I couldn't resist anymore, so I said "That's great, if you really want to do that, may be you should take up some animation classes, or do some self learning at your own pace. That would be a good start". Pat came the reply "Nahh it's very difficult, with family, full time job, no time. I would love to, but I can't."
我再也受不了了,于是我说:“如果你真想做那行那很好啊!也许你应该上一些动画设计的课程,或者是用你自己的节奏自学。那会是个好开始!” 那哥们儿给我回了一句:“啊!?那得多难啊。有家庭、有全职工作,我根本没时间!我是很喜欢,但是我做不了啊!”

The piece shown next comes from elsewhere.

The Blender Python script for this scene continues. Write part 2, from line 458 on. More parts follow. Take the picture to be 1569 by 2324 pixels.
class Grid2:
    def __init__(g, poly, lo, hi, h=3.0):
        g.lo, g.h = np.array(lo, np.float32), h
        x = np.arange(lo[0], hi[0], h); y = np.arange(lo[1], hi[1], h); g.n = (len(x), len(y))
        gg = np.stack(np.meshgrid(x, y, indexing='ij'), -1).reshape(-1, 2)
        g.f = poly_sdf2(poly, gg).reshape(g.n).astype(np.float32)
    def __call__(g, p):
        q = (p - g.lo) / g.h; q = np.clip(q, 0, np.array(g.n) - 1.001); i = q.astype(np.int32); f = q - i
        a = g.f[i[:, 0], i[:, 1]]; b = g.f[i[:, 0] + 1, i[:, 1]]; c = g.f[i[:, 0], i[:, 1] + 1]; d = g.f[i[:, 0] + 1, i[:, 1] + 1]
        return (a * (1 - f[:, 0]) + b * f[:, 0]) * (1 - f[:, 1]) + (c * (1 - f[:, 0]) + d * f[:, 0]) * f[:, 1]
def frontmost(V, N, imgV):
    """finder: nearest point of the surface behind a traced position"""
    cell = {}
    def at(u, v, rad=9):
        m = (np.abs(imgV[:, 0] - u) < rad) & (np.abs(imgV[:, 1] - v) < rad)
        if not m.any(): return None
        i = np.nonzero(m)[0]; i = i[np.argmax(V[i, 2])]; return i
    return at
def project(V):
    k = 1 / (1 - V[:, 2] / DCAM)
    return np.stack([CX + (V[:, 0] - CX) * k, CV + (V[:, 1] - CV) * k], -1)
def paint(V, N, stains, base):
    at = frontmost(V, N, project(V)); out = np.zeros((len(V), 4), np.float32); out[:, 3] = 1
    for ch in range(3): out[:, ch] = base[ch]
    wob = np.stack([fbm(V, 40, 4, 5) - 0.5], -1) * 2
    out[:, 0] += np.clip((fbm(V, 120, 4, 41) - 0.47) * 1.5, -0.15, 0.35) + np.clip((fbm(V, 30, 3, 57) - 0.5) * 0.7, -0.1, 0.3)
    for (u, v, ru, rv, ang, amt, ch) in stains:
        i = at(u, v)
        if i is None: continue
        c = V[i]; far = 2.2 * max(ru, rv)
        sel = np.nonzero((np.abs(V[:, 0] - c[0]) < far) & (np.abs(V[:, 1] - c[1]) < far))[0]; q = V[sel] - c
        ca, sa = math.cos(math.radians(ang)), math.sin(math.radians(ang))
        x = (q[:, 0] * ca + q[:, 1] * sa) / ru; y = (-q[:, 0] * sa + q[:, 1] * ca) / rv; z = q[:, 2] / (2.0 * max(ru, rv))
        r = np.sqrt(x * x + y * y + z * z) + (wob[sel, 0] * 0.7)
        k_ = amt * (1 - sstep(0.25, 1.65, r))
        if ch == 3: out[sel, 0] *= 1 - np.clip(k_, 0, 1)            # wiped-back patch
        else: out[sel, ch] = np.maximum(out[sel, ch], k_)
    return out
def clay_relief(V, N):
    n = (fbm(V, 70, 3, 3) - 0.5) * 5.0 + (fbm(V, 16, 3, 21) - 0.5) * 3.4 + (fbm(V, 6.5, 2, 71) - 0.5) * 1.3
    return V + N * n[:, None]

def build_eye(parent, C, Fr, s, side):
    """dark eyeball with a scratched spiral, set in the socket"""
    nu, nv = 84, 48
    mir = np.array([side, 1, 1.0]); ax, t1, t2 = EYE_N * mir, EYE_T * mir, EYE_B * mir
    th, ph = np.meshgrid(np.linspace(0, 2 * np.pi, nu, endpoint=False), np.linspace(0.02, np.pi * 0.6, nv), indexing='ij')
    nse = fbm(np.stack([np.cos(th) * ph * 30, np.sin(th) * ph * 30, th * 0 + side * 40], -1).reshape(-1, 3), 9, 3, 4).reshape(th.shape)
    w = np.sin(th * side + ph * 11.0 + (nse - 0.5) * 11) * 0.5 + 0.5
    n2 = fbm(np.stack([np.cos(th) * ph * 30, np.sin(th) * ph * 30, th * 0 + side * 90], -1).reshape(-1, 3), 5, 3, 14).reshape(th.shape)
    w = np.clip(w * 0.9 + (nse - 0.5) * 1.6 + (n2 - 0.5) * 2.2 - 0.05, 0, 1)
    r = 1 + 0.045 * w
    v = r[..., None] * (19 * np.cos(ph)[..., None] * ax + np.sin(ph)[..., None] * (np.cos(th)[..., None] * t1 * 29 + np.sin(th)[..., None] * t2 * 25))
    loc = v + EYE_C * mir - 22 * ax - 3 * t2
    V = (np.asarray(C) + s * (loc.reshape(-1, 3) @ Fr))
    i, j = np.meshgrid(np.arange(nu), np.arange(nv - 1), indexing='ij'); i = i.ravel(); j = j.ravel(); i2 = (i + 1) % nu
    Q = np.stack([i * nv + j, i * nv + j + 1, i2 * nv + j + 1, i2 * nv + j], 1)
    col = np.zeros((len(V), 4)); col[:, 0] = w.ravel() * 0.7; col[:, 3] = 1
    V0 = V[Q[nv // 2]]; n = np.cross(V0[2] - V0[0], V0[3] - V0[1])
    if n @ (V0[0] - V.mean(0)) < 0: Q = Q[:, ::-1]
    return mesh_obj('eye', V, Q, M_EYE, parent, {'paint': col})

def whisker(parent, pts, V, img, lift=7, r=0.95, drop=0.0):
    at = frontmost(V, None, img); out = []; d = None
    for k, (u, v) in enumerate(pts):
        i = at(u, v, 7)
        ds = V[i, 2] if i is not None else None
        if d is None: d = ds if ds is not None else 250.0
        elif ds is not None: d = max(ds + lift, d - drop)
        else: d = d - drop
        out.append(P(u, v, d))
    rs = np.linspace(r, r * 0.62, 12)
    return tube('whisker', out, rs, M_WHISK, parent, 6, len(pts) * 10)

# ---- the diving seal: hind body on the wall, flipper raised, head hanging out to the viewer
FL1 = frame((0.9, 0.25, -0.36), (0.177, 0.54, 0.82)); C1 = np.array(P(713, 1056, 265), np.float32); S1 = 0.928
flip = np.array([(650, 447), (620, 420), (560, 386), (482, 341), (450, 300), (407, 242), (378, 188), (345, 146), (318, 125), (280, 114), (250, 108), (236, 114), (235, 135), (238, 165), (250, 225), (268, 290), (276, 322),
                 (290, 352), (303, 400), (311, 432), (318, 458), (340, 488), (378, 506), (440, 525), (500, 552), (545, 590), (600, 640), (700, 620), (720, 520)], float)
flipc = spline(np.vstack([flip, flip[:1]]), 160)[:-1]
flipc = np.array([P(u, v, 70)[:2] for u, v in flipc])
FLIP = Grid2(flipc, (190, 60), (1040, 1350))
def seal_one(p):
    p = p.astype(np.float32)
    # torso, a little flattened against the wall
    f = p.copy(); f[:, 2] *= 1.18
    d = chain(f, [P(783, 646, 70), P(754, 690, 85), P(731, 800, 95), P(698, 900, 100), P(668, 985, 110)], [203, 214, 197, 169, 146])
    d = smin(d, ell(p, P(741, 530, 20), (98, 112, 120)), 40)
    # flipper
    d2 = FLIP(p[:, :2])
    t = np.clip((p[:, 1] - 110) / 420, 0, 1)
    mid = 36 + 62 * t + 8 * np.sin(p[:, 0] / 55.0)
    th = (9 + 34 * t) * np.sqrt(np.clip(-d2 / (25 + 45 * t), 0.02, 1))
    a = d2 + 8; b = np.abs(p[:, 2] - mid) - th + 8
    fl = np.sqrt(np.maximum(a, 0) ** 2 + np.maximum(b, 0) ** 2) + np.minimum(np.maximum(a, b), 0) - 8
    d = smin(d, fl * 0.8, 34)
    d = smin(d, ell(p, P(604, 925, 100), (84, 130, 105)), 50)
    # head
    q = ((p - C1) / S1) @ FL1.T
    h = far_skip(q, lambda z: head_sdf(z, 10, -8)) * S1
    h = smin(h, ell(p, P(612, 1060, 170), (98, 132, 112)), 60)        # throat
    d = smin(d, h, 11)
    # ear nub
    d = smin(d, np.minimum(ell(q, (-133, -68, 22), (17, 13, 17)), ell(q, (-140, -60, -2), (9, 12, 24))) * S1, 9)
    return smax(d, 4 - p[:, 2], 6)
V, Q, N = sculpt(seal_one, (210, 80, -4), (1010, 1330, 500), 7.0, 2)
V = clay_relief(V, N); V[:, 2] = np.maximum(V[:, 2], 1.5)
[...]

Reluctantly, I suggested "Then may be you should consider training full time for a few weeks/months and perhaps dive in full-time?" He looked at me like I had just asked him to cut off his right hand. "Are you crazy? Where will the paycheck come from?"
我老大不乐意地建议他说:“那也许,你应该试试花几周、或是几个月的时间集中培训,要不就辞职去学习?” 他看着我那小样儿就跟我在教他剁掉自己右手似的:“你疯了吗?那我要怎么生活!?”
Realizing this conversation was heading towards an argument with someone I didn't know very well at the first place, I chose to just smile and leave it at that. But it made me think. What is it with people refusing to take some risks to follow their dreams. Are their dreams not worth it? If not, why do we sulk about them later? Don't we owe it to ourselves to at least give our dreams a fair shot?
想到这场对话跟着就会向吵架发展了,而对方我一开始就不太熟,于是我选择放弃,只是笑笑。但这确实让我想到:这些人都怎么了?不就要你们冒点儿险、追随自己的梦想吗?是你们的梦想不值得你们这么做吗?如果真不是,那到头来你们又在烦什么呢?我们是不是应该给我们自己的梦想至少一个机会呢?